The Barreras presented no evidence to support their request for temporary injunction other than their sworn petition, affidavit, and argument of counsel. This is, in effect, no evidence, and the trial court therefore abused its discretion by granting the temporary injunction. See Operation Rescue-Nat’l v. Planned Parenthood of Houston & Se. Tex., 975 S.W.2d 546, 560 (Tex. 1998) (“[A] trial court has no discretion to grant injunctive relief . . . without supporting evidence.”); Alert Synteks, Inc. v. Jerry Spencer, L.P., 151 S.W.3d 246, 253 (Tex. App.–Tyler 2004, no pet.) (“[I]t is an abuse of discretion for a trial court to issue a temporary injunction where no evidence that would support a temporary injunction was presented to the trial court.”). Appellants’ first issue is sustained.[6]
III. Conclusion
We reverse the judgment of the trial court granting appellees’ request for temporary injunction, and we remand the cause for further proceedings consistent with this opinion.
DORI CONTRERAS GARZA
Justice
Delivered and filed the
3rd day of March, 2011.
[1] It is not clear from the record when Compass obtained the note and deed of trust from its predecessor-in-interest, Laredo National Bank.

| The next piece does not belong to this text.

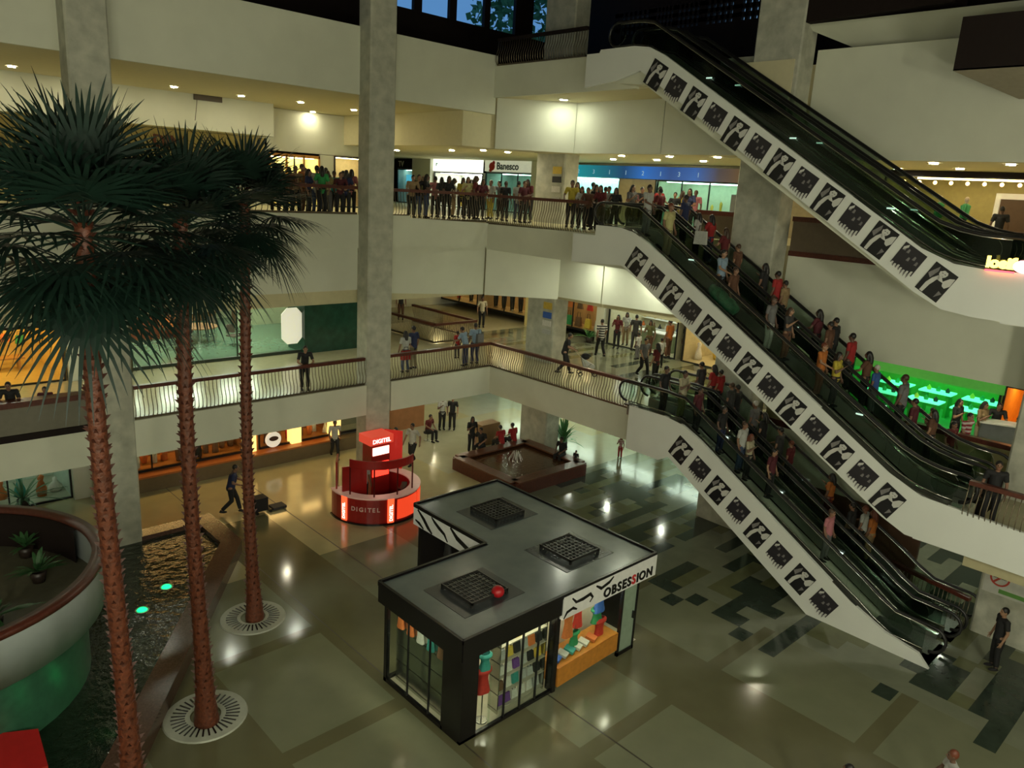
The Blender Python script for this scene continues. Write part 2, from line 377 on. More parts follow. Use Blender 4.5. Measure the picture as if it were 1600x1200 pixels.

[2] Trial court cause number C-2798-09-C.
[3] Trial court cause number FD-062-10-31. A default judgment was originally entered in this case against the Barreras on May 3, 2010, ordering the Barreras to vacate the subject property no later than May 11, 2010. The default judgment was then superceded by the Agreed Judgment of May 7, 2010.
[4] Trial court cause number C-2749-10-C.
[5] The Barreras have not filed an appellees’ brief to assist us in the resolution of this matter.
[6] Because this issue is dispositive of the appeal, we need not address appellants’ remaining two issues. See Tex. R. App. P. 47.1.